Cela devrait sonner familier aux Israéliens et aux juifs [de diaspora] qui sont parvenus à s’auto-convaincre, malgré l’amoncellement de preuves contraires, que la Nakba palestinienne [7] est le produit d’une imagination orientale fertile; ou aux Palestiniens qui arrivent à nier, en dépit de l’histoire du siècle passé, qu’ils ont obstinément refusé d’accepter la réalité, de rejeter la violence ou d’admettre le droit d’Israël à exister.
Orwell, observeront les critiques, était fort peu épris du sionisme et, à en croire certains récits biographiques, flirtait avec l’antisémitisme. Voilà qui serait un moyen aisé pour chacun des deux côtés de rejeter la description incisive de ce qu’ils sont vraiment: des gens qui faussent la réalité et refusent de regarder les chose en face, plaçant leur nation favorite «au-delà du bien et du mal, et n’acceptant nul autre devoir que celui de faire avancer ses intérêts».
Cela ne veut pas dire qu’il n’y ait pas de juste ni d’injuste dans le conflit israélo-palestinien, mais simplement que jamais la vérité ne s’est trouvée, ne se trouve et ne se trouvera exclusivement d’un côté ou de l’autre.

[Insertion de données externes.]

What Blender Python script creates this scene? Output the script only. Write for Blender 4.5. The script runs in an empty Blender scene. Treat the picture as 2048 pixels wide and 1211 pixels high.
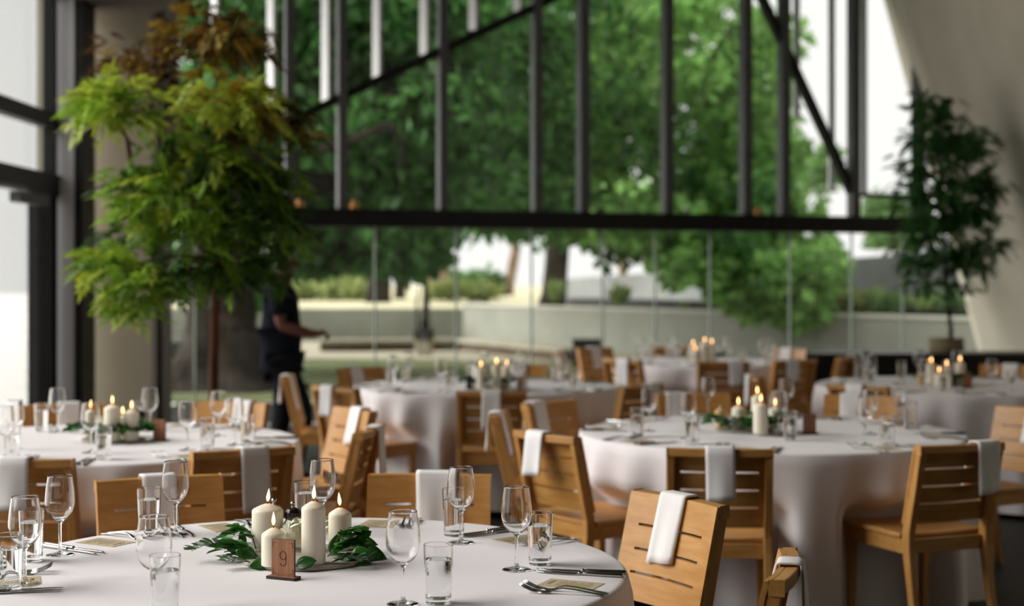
import bpy, math, random
from mathutils import Vector, Matrix
rnd = random.Random(7)
PI = math.pi
sc = bpy.context.scene
COL = sc.collection

# ------------------------------------------------------------------ camera
FP = 3027.0                 # focal length in pixels of the 2048 px wide frame
HZ = 555.0                  # horizon row
CZ = 1.466                  # eye height
cam_d = bpy.data.cameras.new('camera')
cam_d.sensor_width = 36.0
cam_d.lens = FP / 2048.0 * 36.0
cam_d.shift_y = -(605.5 - HZ) / 2048.0
cam_d.clip_end = 600
cam_d.dof.use_dof = True
cam_d.dof.focus_distance = 3.75
cam_d.dof.aperture_fstop = 2.3
cam = bpy.data.objects.new('camera', cam_d)
cam.location = (0, 0, CZ)
cam.rotation_euler = (PI / 2, 0, 0)
COL.objects.link(cam)
sc.camera = cam

# ------------------------------------------------------------------ sky, sun, exposure
w = bpy.data.worlds.new('world')
sc.world = w
w.use_nodes = True
w.node_tree.nodes['Background'].inputs[0].default_value = (1.0, 0.975, 0.965, 1)
w.node_tree.nodes['Background'].inputs[1].default_value = 1.35
sun_d = bpy.data.lights.new('sun', 'SUN')
sun_d.energy = 7.4
sun_d.angle = math.radians(50)
sun_d.color = (1.0, 0.965, 0.94)
sun = bpy.data.objects.new('sun', sun_d)
sun.rotation_euler = Vector((0.80, -0.05, -0.58)).to_track_quat('-Z', 'Y').to_euler()
sun.location = (-20, -8, 15)
COL.objects.link(sun)
sc.view_settings.view_transform = 'Standard'
sc.view_settings.look = 'None'
sc.view_settings.gamma = 1
sc.view_settings.exposure = 0.22
sc.view_settings.use_curve_mapping = False
cy = sc.cycles
cy.use_denoising = True
cy.max_bounces = 14
cy.diffuse_bounces = 5
cy.glossy_bounces = 5
cy.transmission_bounces = 12
cy.transparent_max_bounces = 20
cy.caustics_reflective = True
cy.caustics_refractive = True
cy.blur_glossy = 0.6
cy.sample_clamp_indirect = 6.0

# ------------------------------------------------------------------ coordinates
def P(px, py, d):
    return Vector(((px - 1024) * d / FP, d, CZ + (HZ - py) * d / FP))
def T(px, py, z=0.75):
    d = (CZ - z) * FP / (py - HZ)
    return Vector(((px - 1024) * d / FP, d, z))
def lin(c):
    c = c / 255.0
    return c / 12.92 if c <= 0.04045 else ((c + 0.055) / 1.055) ** 2.4
def rgb(r, g, b):
    return (lin(r), lin(g), lin(b), 1)

# ------------------------------------------------------------------ materials
def mat(name, color, rough=0.6, metal=0.0, spec=0.5, **kw):
    m = bpy.data.materials.new(name)
    m.use_nodes = True
    b = m.node_tree.nodes['Principled BSDF']
    b.inputs['Base Color'].default_value = color
    b.inputs['Roughness'].default_value = rough
    b.inputs['Metallic'].default_value = metal
    b.inputs['Specular IOR Level'].default_value = spec
    for k, v in kw.items():
        b.inputs[k.replace('_', ' ')].default_value = v
    return m
def noisy(m, scale, c1, c2, detail=4, mapping=(1, 1, 1), bump=0.0, coord='Object', lo=0.35, hi=0.65, island=0.0):
    nt = m.node_tree
    b = nt.nodes['Principled BSDF']
    tc = nt.nodes.new('ShaderNodeTexCoord')
    mp = nt.nodes.new('ShaderNodeMapping')
    mp.inputs['Scale'].default_value = mapping
    nz = nt.nodes.new('ShaderNodeTexNoise')
    nz.inputs['Scale'].default_value = scale
    nz.inputs['Detail'].default_value = detail
    cr = nt.nodes.new('ShaderNodeValToRGB')
    cr.color_ramp.elements[0].position = lo
    cr.color_ramp.elements[1].position = hi
    cr.color_ramp.elements[0].color = c1
    cr.color_ramp.elements[1].color = c2
    nt.links.new(tc.outputs[coord], mp.inputs[0])
    nt.links.new(mp.outputs[0], nz.inputs['Vector'])
    nt.links.new(nz.outputs[0], cr.inputs[0])
    out = cr.outputs[0]
    if island:
        g = nt.nodes.new('ShaderNodeNewGeometry')
        hs = nt.nodes.new('ShaderNodeHueSaturation')
        mr = nt.nodes.new('ShaderNodeMapRange')
        mr.inputs[3].default_value = 1 - island
        mr.inputs[4].default_value = 1 + island
        nt.links.new(g.outputs['Random Per Island'], mr.inputs[0])
        nt.links.new(mr.outputs[0], hs.inputs['Value'])
        nt.links.new(out, hs.inputs['Color'])
        out = hs.outputs[0]
    nt.links.new(out, b.inputs['Base Color'])
    if bump:
        bp = nt.nodes.new('ShaderNodeBump')
        bp.inputs['Strength'].default_value = bump
        bp.inputs['Distance'].default_value = 0.002
        nt.links.new(nz.outputs[0], bp.inputs['Height'])
        nt.links.new(bp.outputs[0], b.inputs['Normal'])
    return m
def wood(name, c1, c2, mapping, rough=0.38, rv=0.10):
    m = mat(name, c1, rough, spec=0.4)
    noisy(m, 5.0, c1, c2, 5, mapping, 0.05, lo=0.3, hi=0.7)
    nt = m.node_tree
    b = nt.nodes['Principled BSDF']
    src = b.inputs['Base Color'].links[0].from_socket
    oi = nt.nodes.new('ShaderNodeObjectInfo')
    mr = nt.nodes.new('ShaderNodeMapRange')
    mr.inputs[3].default_value = 1 - rv
    mr.inputs[4].default_value = 1 + rv
    hs = nt.nodes.new('ShaderNodeHueSaturation')
    nt.links.new(oi.outputs['Random'], mr.inputs[0])
    nt.links.new(mr.outputs[0], hs.inputs['Value'])
    nt.links.new(src, hs.inputs['Color'])
    nt.links.new(hs.outputs[0], b.inputs['Base Color'])
    return m
def leafmat(name, color, trans, rough=0.45, island=0.35, spec=0.4, tw=0.35):
    m = mat(name, color, rough, spec=spec)
    nt = m.node_tree
    b = nt.nodes['Principled BSDF']
    g = nt.nodes.new('ShaderNodeNewGeometry')
    def vary(c):
        hs = nt.nodes.new('ShaderNodeHueSaturation')
        hs.inputs['Color'].default_value = c
        mr = nt.nodes.new('ShaderNodeMapRange')
        mr.inputs[3].default_value = 1 - island
        mr.inputs[4].default_value = 1 + island
        nt.links.new(g.outputs['Random Per Island'], mr.inputs[0])
        nt.links.new(mr.outputs[0], hs.inputs['Value'])
        return hs.outputs[0]
    nt.links.new(vary(color), b.inputs['Base Color'])
    tr = nt.nodes.new('ShaderNodeBsdfTranslucent')
    nt.links.new(vary(trans), tr.inputs['Color'])
    mx = nt.nodes.new('ShaderNodeMixShader')
    mx.inputs[0].default_value = tw
    o = nt.nodes['Material Output']
    nt.links.new(b.outputs[0], mx.inputs[1])
    nt.links.new(tr.outputs[0], mx.inputs[2])
    nt.links.new(mx.outputs[0], o.inputs[0])
    return m
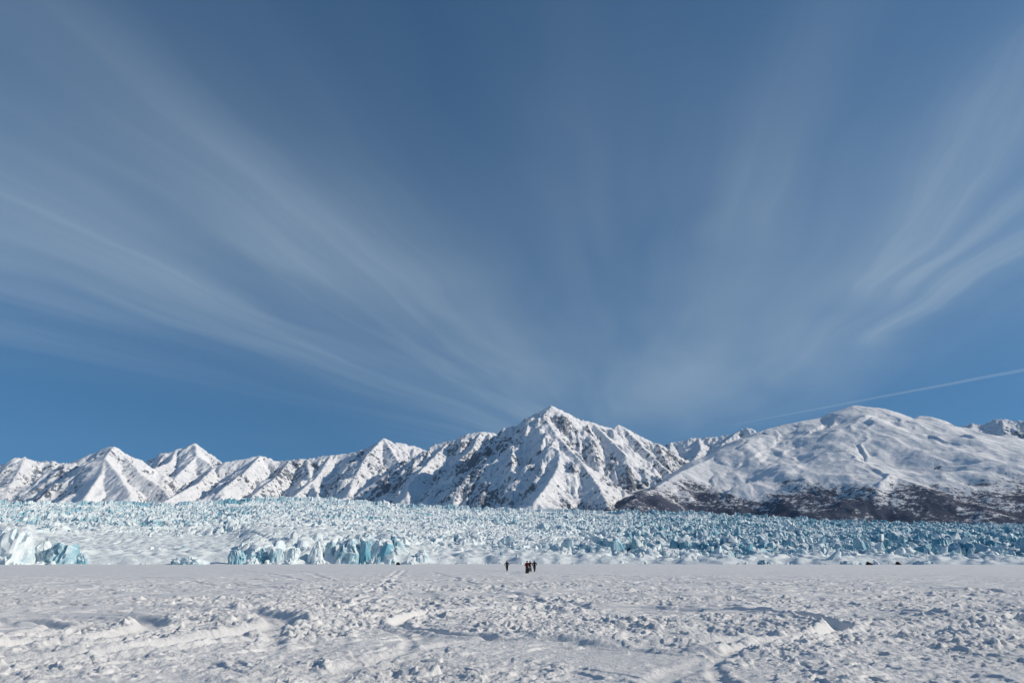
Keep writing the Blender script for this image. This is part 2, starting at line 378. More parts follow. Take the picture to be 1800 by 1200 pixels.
def mountain(label, ridges, slope, step, amp, wl, rockamt, seed, margin=900, brush=None, front=None, gain=0.55, tex=1.0, ribamp=27.0, rockdark=None, rs_=None, minz=-60):
    """ridges: polylines of photo pixel + range; the terrain falls away from them at the given slope"""
    import time; t_0 = time.time(); segs = []; rs_ = rs_ or ridges[0][len(ridges[0])//2][2]/5000
    for rd in ridges:
        sl = slope
        if isinstance(rd[0], (int, float)): sl = rd[0]; rd = rd[1:]
        P = [at(*p) for p in rd]
        for a, b in zip(P[:-1], P[1:]): segs.append((a, b, sl))
    A = np.array([[*a, *b] for a, b, s in segs])
    x0 = min(A[:, 0].min(), A[:, 3].min())-margin; x1 = max(A[:, 0].max(), A[:, 3].max())+margin
    y1 = max(A[:, 1].max(), A[:, 4].max())+margin*0.35
    y0 = min(A[:, 1].min(), A[:, 4].min())-margin
    zt = max(A[:, 2].max(), A[:, 5].max())
    y0 = max(front or 2300, y0-zt/slope*0.4)
    xs = np.arange(x0, x1, step); ys = np.arange(y0, y1, step)
    Y, X = np.meshgrid(ys, xs, indexing='ij')
    wx = X+0.09*wl*2*fbm(X/wl, Y/wl, seed+50, 3); wy = Y+0.09*wl*2*fbm(X/wl, Y/wl, seed+60, 3)
    H = np.full(X.shape, -1e9); D = np.zeros(X.shape); U = np.zeros(X.shape); q_ = 0
    for (ax, ay, az), (bx, by, bz), sl in segs:
        dx, dy = bx-ax, by-ay; L = dx*dx+dy*dy+1e-6
        t = np.clip(((wx-ax)*dx+(wy-ay)*dy)/L, 0, 1)
        d = np.hypot(wx-ax-t*dx, wy-ay-t*dy)
        # real positions near the ridge so that its outline stays put
        t0 = np.clip(((X-ax)*dx+(Y-ay)*dy)/L, 0, 1); d0 = np.hypot(X-ax-t0*dx, Y-ay-t0*dy)
        k = smooth(0, 0.5*wl, d0); d = d0*(1-k)+d*k; t = t0*(1-k)+t*k
        h = az+t*(bz-az)-sl*d*(1-0.10*smooth(0, 1500, d))
        m = h > H
        H = np.where(m, h, H); D = np.where(m, d, D)
        side = np.where((X-ax)*dy-(Y-ay)*dx > 0, 0.0, 5000.0)
        U = np.where(m, q_*1000+side+t*math.sqrt(L)+0.0*d, U); q_ += 1
    gy, gx = np.gradient(H, step)
    # smooth the gradient a little so gullies keep a steady course
    for _ in range(3):
        gx[1:-1, 1:-1] = (gx[:-2, 1:-1]+gx[2:, 1:-1]+gx[1:-1, :-2]+gx[1:-1, 2:])/4
        gy[1:-1, 1:-1] = (gy[:-2, 1:-1]+gy[2:, 1:-1]+gy[1:-1, :-2]+gy[1:-1, 2:])/4
    H2, e = erosion(X, Y, gx, gy, H, 1.0, 1/(wl*0.62), 5, seed, gain=gain)
    am = 0.72*amp*(0.06+0.94*smooth(0, 0.8*wl, D))
    Uw = U+18*pn(X/90, Y/90, seed+31)+30*pn(X/260, Y/260, seed+32)
    rib = 1-np.abs(pn(Uw/(85*rs_), D/(620*rs_), seed+33))*2; rib2 = 1-np.abs(pn(Uw/(38*rs_), D/(260*rs_), seed+34))*2
    ribs = ribamp*rs_*(0.65*rib+0.35*rib2)*smooth(0, 130, D)*(0.4+0.8*smooth(-0.3, 0.4, pn(X/400, Y/400, seed+35)))
    H = H+ribs
    H2 = H+am*(e-0.25)
    H2 = H2+tex*amp*0.10*fbm(X/(wl*0.3), Y/(wl*0.3), seed+9, 4)*(0.5+0.5*smooth(0, wl, D))+tex*amp*0.10*(1-2*np.abs(pn(X/(wl*0.12), Y/(wl*0.12), seed+19)))+tex*amp*0.06*pn(X/(wl*0.06), Y/(wl*0.06), seed+29)
    gy2, gx2 = np.gradient(H2, step); sl2 = np.hypot(gx2, gy2)
    patch = fbm(X/(wl*1.6), Y/(wl*1.6), seed+70, 3)
    L = np.hypot(gx, gy)+1e-3
    # streaks of rock running with the slope
    su = (X*gx+Y*gy)/L; sw = (-X*gy+Y*gx)/L
    str_ = pn(sw/(wl*0.10)+3*pn(X/wl, Y/wl, seed+3), su/(wl*0.5), seed+80)
    rock = 0.42*smooth(slope*0.75, slope*2.0, sl2)+0.12*e+0.30*patch-0.15*rib2-0.08*rib+0.10*str_+0.17+rockamt
    rock = rock+0.10*smooth(0.25*wl, 0, D)+rockdark(X, Y, H2, D) if rockdark else rock+0.10*smooth(0.25*wl, 0, D)
    br = np.zeros_like(X)-1
    if brush: br = brush(X, Y, H2, e)
    co = np.stack([X, Y, np.maximum(H2, minz)], -1).reshape(-1, 3)
    f = grid_faces(len(ys), len(xs))
    z = H2.reshape(-1); keep = (z[f] > minz+1).any(1); f = f[keep]
    used = np.zeros(len(co), bool); used[f.ravel()] = True; ix = np.cumsum(used)-1
    o = mesh_np('mountain', co[used], ix[f], M_MTN, True, {'rock': rock.reshape(-1)[used], 'brush': br.reshape(-1)[used]})
    tag(o, label, kind='structure'); print('mountain', X.shape, round(time.time()-t_0, 1))
    return o

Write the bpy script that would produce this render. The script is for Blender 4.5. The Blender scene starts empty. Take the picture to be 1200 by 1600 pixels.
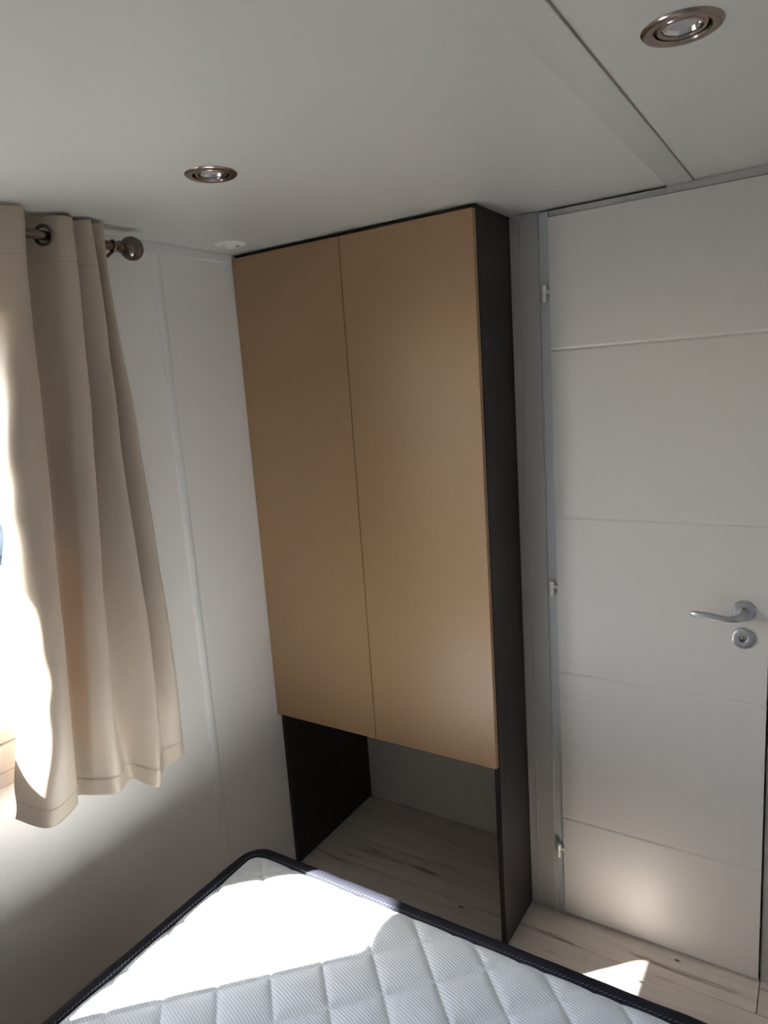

Mais plutôt que de composer avec des exigences conflictuelles et une réalité complexe, de plus en plus de gens sont aimantés par l’espace confortable des vérités absolues, de la pensée collective et de la rhétorique nationaliste, vers un lieu sans nuances de gris – et donc sans place pour le compromis ni raison d’en faire.
Avec le temps – et ceci pourrait se produire à l’heure même où nous parlons – le centre s’effondrera, la modération disparaîtra, le fanatisme sera le héros du jour et la catastrophe deviendra inévitable – comme aux jours d’Orwell.